‘Party before post’

timthumbIt is very seldom that SLFP politicians have a kind word to say about the late President J. R. Jayewardene, who is blamed for all present-day politico-economic or even socio-cultural ills in this country. But, never do they hesitate to emulate him when it serves their purpose. They make a public display of their contempt for the Constitution he introduced in 1978 while making the best use of it to perpetuate their power; they won’t let go of the executive presidency which they once dubbed the mother of all evils.

Minister Basil Rajapaksa, however, has, in an interview with a weekend newspaper, broken with the SLFP tradition to appreciate something the late president did. JRJ, he says, had the wisdom not to appoint senior party officials like the General Secretary and the Treasurer Cabinet Ministers. On being praised by his rivals, the Old Fox must be guffawing wherever he may be!

Why Minister Rajapaksa has suddenly remembered JRJ’s ‘good deeds’ we don’t know, but the late president’s policy that those holding key positions in the UNP should not contest elections or receive ministerial positions reminds us of a political masterstroke by an ambitious and equally paranoid Indira Gandhi in the early 1960s when her illustrious father Nehru was too sick to run the Congress government and she felt that the prospect of her ascent to power was bleak.

Probably, JRJ took a leaf out of Indira Gandhi’s book. In 1963, it may be recalled, the Congress Working Committee ratified what came to be termed the ‘Kamaraj Plan’ which was said to be the outcome of discussions between K. Kamaraj and PM Nehru on how to strengthen their party. The slogan associated with that plan was ‘Party before Post’. Senior Congress leaders were urged to resign as cabinet ministers and chief ministers and engage in full-time party work. That was an adroit move the party seniors could not oppose as it was made out to be the ailing PM’s brainchild.

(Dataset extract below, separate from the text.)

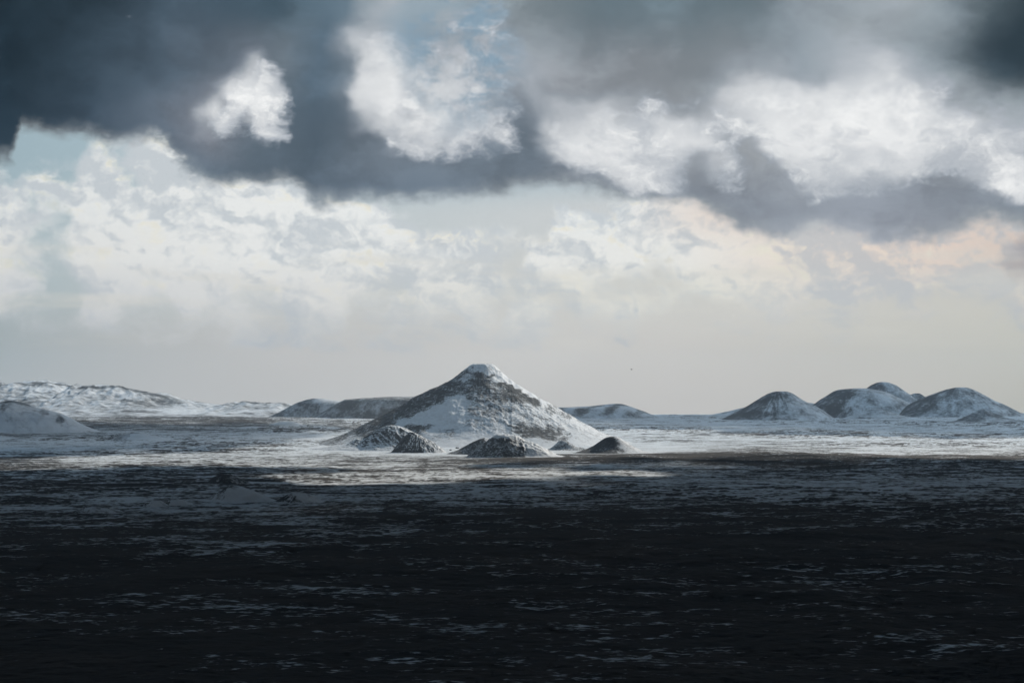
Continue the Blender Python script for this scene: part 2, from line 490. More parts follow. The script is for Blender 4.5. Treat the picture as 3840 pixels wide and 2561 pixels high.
def tag(o, label=None, cat=None, kind=None, group=None):
    if label:
        o['label'] = label
    if cat:
        o['category'] = cat
    if kind:
        o['kind'] = kind
    if group:
        o['group'] = group
    return o


# ---------------------------------------------------------------- materials
def terrain_mat(name, big, fine, rock_a, rock_b, snow=(.77, .815, .86), bump=0.6, bdist=1.5, stretch=(1, 1, 1), lo=.44, hi=.56, finew=.45, rough_snow=.7, amp=2.3):
    m = bpy.data.materials.new(name)
    m.use_nodes = True
    t = m.node_tree
    t.nodes.clear()
    b = NB(t)
    out = t.nodes.new('ShaderNodeOutputMaterial')
    pr = t.nodes.new('ShaderNodeBsdfPrincipled')
    t.links.new(pr.outputs[0], out.inputs[0])
    geo = t.nodes.new('ShaderNodeNewGeometry')
    p = b.vmath('MULTIPLY', geo.outputs['Position'], stretch)
    at = t.nodes.new('ShaderNodeAttribute')
    at.attribute_name = 'snow'
    cov = at.outputs['Fac']
    n1 = b.noise(p, 1.0 / big, 8, .62, dist=.25)
    n2 = b.noise(p, 1.0 / fine, 5, .6)
    n = b.math('ADD', b.math('MULTIPLY', n1, 1 - finew), b.math('MULTIPLY', n2, finew))
    nn = b.math('ADD', .5, b.math('MULTIPLY', b.math('SUBTRACT', n, .5), amp))
    tt = b.math('ADD', nn, b.math('MULTIPLY', b.math('SUBTRACT', cov, .5), .85))
    mask = b.ss(tt, lo, hi)
    rk = b.mix(b.ss(b.noise(p, 0.6 / big, 5, .6), .4, .62), rock_a, rock_b)
    rk = b.vmath('SCALE', rk, scale=b.ss(b.noise(p, 2.2 / fine, 4, .6), .25, .75, .6, 1.45, kind='LINEAR'))
    sn = b.mix(b.ss(b.noise(p, 1.4 / big, 6, .6), .35, .7), snow, tuple(v * .86 for v in snow))
    t.links.new(b.mix(mask, rk, sn), pr.inputs['Base Color'])
    b.put(pr.inputs['Roughness'], b.ss(mask, 0, 1, .95, rough_snow))
    pr.inputs['Specular IOR Level'].default_value = .25
    bp = t.nodes.new('ShaderNodeBump')
    bp.inputs['Strength'].default_value = bump
    bp.inputs['Distance'].default_value = bdist
    hgt = b.math('ADD', b.math('MULTIPLY', n, b.ss(mask, 0, 1, 1.0, .45)), b.math('MULTIPLY', mask, .15))
    b.put(bp.inputs['Height'], hgt)
    t.links.new(bp.outputs[0], pr.inputs['Normal'])
    return m


LAVA = (.013, .017, .021)
LAVA_B = (.024, .023, .024)
SCREE = (.062, .073, .083)
SCREE_B = (.082, .092, .100)
m_ground = terrain_mat('lava_field_with_snow', 95, 8, LAVA, LAVA_B, bump=.9, bdist=5.0, stretch=(.8, 1.1, 1), finew=.5, lo=.34, hi=.70, amp=3.9, snow=(.74, .80, .85))
m_cone = terrain_mat('cinder_slope_with_snow', 26, 6, SCREE, SCREE_B, bump=.45, bdist=2.0, finew=.5, lo=.32, hi=.72, amp=1.8)
m_hill = terrain_mat('gravel_hill_with_snow', 90, 18, SCREE, SCREE_B, bump=.5, bdist=4.0, finew=.32, lo=.16, hi=.90)
m_range = terrain_mat('ridge_with_snow', 420, 60, SCREE, SCREE_B, bump=.5, bdist=10.0, finew=.45, lo=.26, hi=.80)

# ---------------------------------------------------------------- the plain
GC = [  # snow cover control points: photograph column, row, cover
    (0, 1640, .75), (300, 1650, .85), (600, 1655, .85), (900, 1650, .85), (60, 1625, .4), (250, 1605, .36), (500, 1590, .45), (850, 1600, .42), (900, 1620, .5), (300, 1630, .5), (1000, 1630, .72), (1150, 1600, .75), (1230, 1570, .6),
    (350, 1560, .5), (700, 1560, .5), (1000, 1565, .45), (500, 1575, .35), (900, 1580, .28), (1300, 1560, .8), (1500, 1560, .8),
    (600, 1680, .78), (0, 1680, .75), (1200, 1650, .85), (1200, 1690, .75), (60, 1725, .2), (140, 1730, .25), (300, 1720, .7), (700, 1715, .66), (1100, 1720, .62), (0, 1760, .4), (350, 1750, .75),
    (1500, 1720, .55), (1250, 1745, .5), (1700, 1735, .35), (2000, 1725, .15), (2300, 1715, .12), (2700, 1720, .12), (3100, 1735, .18), (2900, 1745, .25), (3400, 1740, .5), (3300, 1700, .75),
    (1400, 1790, .5), (1700, 1775, .55), (2000, 1760, .6), (2300, 1755, .68), (2600, 1762, .5), (2800, 1765, .35), (1900, 1800, .4), (2400, 1790, .4),
    (2350, 1610, .9), (2350, 1660, .8), (2500, 1690, .4), (2700, 1600, .85), (2800, 1650, .75), (2900, 1690, .5), (3200, 1640, .78), (3500, 1650, .78), (3500, 1700, .6), (3840, 1650, .8), (3840, 1700, .62), (3700, 1740, .5), (2500, 1570, .85), (3000, 1575, .85), (3600, 1590, .85), (3840, 1560, .9), (2350, 1690, .8), (2600, 1710, .2),
    (500, 1790, .28), (0, 1800, .2), (200, 1850, .25), (900, 1790, .4), (1200, 1800, .45), (700, 1830, .3), (400, 1880, .4), (1200, 1850, .35), (700, 1900, .42), (1000, 1895, .4), (300, 1920, .3), (1300, 1890, .35),
    (1600, 1830, .5), (2000, 1830, .5), (2400, 1830, .45), (1800, 1870, .4), (2200, 1880, .25), (2800, 1830, .45), (3200, 1800, .52), (3600, 1790, .55), (3200, 1870, .36), (3700, 1870, .36), (2700, 1890, .15), (3000, 1930, .08), (2300, 1930, .04), (1900, 1920, .06), (1500, 1925, .18), (1450, 1960, .45), (1300, 1980, .4), (1700, 1960, .05), (2400, 1990, .03), (2700, 2000, .04), (3200, 2000, .03), (3700, 2000, .02),
    (100, 1980, .15), (500, 1970, .2), (900, 1990, .22), (300, 2060, .12), (700, 2060, .42), (1000, 2060, .45), (1250, 2065, .25), (600, 2040, .5), (0, 2100, .2), (1500, 2080, .12), (1800, 2060, .22), (2000, 2030, .08), (1900, 2100, .2), (2200, 2080, .08), (2300, 2150, .12), (2500, 2100, .1), (2800, 2120, .1), (3000, 2140, .4), (2950, 2100, .08), (3300, 2160, .1), (3500, 2155, .32), (3800, 2150, .05), (1200, 2130, .1), (800, 2140, .15),
    (300, 2270, .1), (650, 2270, .33), (1050, 2275, .38), (300, 2290, .25), (0, 2200, .08), (1350, 2215, .38), (1600, 2220, .15), (2000, 2250, .12), (1700, 2280, .15), (2400, 2255, .32), (2300, 2320, .15), (2700, 2260, .18), (3200, 2280, .2), (3600, 2300, .05), (3000, 2350, .15), (1500, 2390, .3), (900, 2400, .12), (1200, 2460, .3), (1400, 2470, .38), (1700, 2500, .4), (1900, 2400, .3), (2200, 2450, .4), (2400, 2480, .3), (2850, 2440, .42), (3100, 2450, .3), (3400, 2450, .2), (3700, 2500, .03), (0, 2500, .02), (500, 2500, .05), (200, 2350, .05), (2000, 2550, .35), (2800, 2550, .3), (1000, 2550, .12), (3840, 2200, .03),
    (2700, 2780, .25), (800, 2780, .25),
]


def build_ground():
    inner = np.radians(np.linspace(-17.5, 17.5, 1180))
    left = np.radians(-17.5 - np.geomspace(.06, 162.5, 46))[::-1]
    right = np.radians(17.5 + np.geomspace(.06, 162.5, 46))
    a = np.concatenate([left, inner, right])
    rr = [20, 120, 240, 360, 480, 600, 700, 780, 850, 910, 960, 1000]
    vp = np.concatenate([np.arange(300, 72, -.46), np.arange(72, 22, -.13)])      # even steps of depression angle, finer far off
    r2 = F * CAM_H / vp
    rr = np.concatenate([rr, r2[r2 > 1010], np.geomspace(r2[-1] * 1.02, 70000, 70)])
    A, R = np.meshgrid(a, rr)
    X = R * np.sin(A)
    Y = R * np.cos(A)
    Z = ground_h(X, Y)
    U, V = to_px(X, Y)
    Uc = np.clip(U, -300, 4140)
    cov = idw(Uc, V, GC, 300, 42, 3.2)
    cov = np.where(Y < 0, .25, cov)
    # the wind strips the steep near faces of the lava humps
    dzy = (ground_h(X, Y + 7.0) - Z) / 7.0
    cov = cov + .10 * sstep(1592, 1625, V) * sstep(1720, 1690, V) * (U < 1350) - .03 * sstep(1750, 1790, V)
    cov = cov - .12 * sstep(1930, 2050, V) - .15 * sstep(2200, 2450, V) - .80 * sstep(.03, .14, dzy) - .42 * sstep(.12, .5, fbm(X, Y, 110, 5, .62, 61)) - .48 * sstep(-.05, .40, fbm(X, Y, 34, 4, .62, 62)) * sstep(7600, 5600, R) + .09 * sstep(7600, 5600, R) - rough_h(X, Y) * .012
    # streaky drifts
    cov = cov + .42 * fbm(X * .5, Y, 420, 5, .64, 60) + .10 * sstep(1700, 1780, V) + .10 * sstep(1760, 1800, V) * sstep(1960, 1890, V)
    ap = 1 - flat_zone(X, Y)
    cov = cov * (1 - ap) + ap * np.maximum(cov, .86 + .2 * fbm(X, Y, 200, 3, .5, 64))
    # bare lava in front of the foothills on the right
    cov = np.where((U > 2010) & (V > 1700) & (V < 1722), np.minimum(cov, .2), cov)
    o = grid_mesh('ground', X, Y, Z, m_ground, {'snow': np.clip(cov, -.1, 1.1)})
    tag(o, 'dark lava plain streaked with wind-blown snow, reaching to the horizon', 'ground', 'structure')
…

In keeping with the Kamaraj Plan, a list of six chief ministers and six Cabinet ministers including the heavyweights of the calibre of S. K. Patil, C. B. Gupta, Moraji Desai, Lal Bahadur Shastri, Jagjivan Ram, Biju Patnaik and K. Kamaraj himself, was prepared. They were asked to resign and help revitalise the Congress! Both PM Nehru and Kamaraj, the eponym of the plan, reportedly denied any responsibility for preparing that list. Political observers have claimed that it had Indira’s signature because she, feeling increasingly insecure and troubled by a gnawing fear of being smoked out after her father’s death, wanted to clip the wings of the Congress leaders so as to consolidate her power in the party.

Ministers holding key posts in the SLFP need not worry about the fate of the aforesaid Congress leaders befalling them. The question of their having to give up either their ministerial posts or party positions which help them build support within the ranks does not arise because the president of the SLFP also holds political office; he is the current holder of the executive presidency!

However, prime ministerial and presidential aspirants in the SLFP are likely to get further into the web of intrigue in internal party politics, and their jousting for supremacy is bound to intensify in time to come. For, with a general election expected before mid-2015, the party will have to decide who its next Prime Minister will be in the event of its victory.

In the run-up to the last North-Western PC polls, President Mahinda Rajapaksa jokingly called the contest a race among chief ministerial candidates. The SLFP is not short of prime ministerial hopefuls as well and they will be using a whole bag of JRJ tricks, as it were, to ruin one another’s chances of securing that coveted post. It will be a case of ‘post before the party’.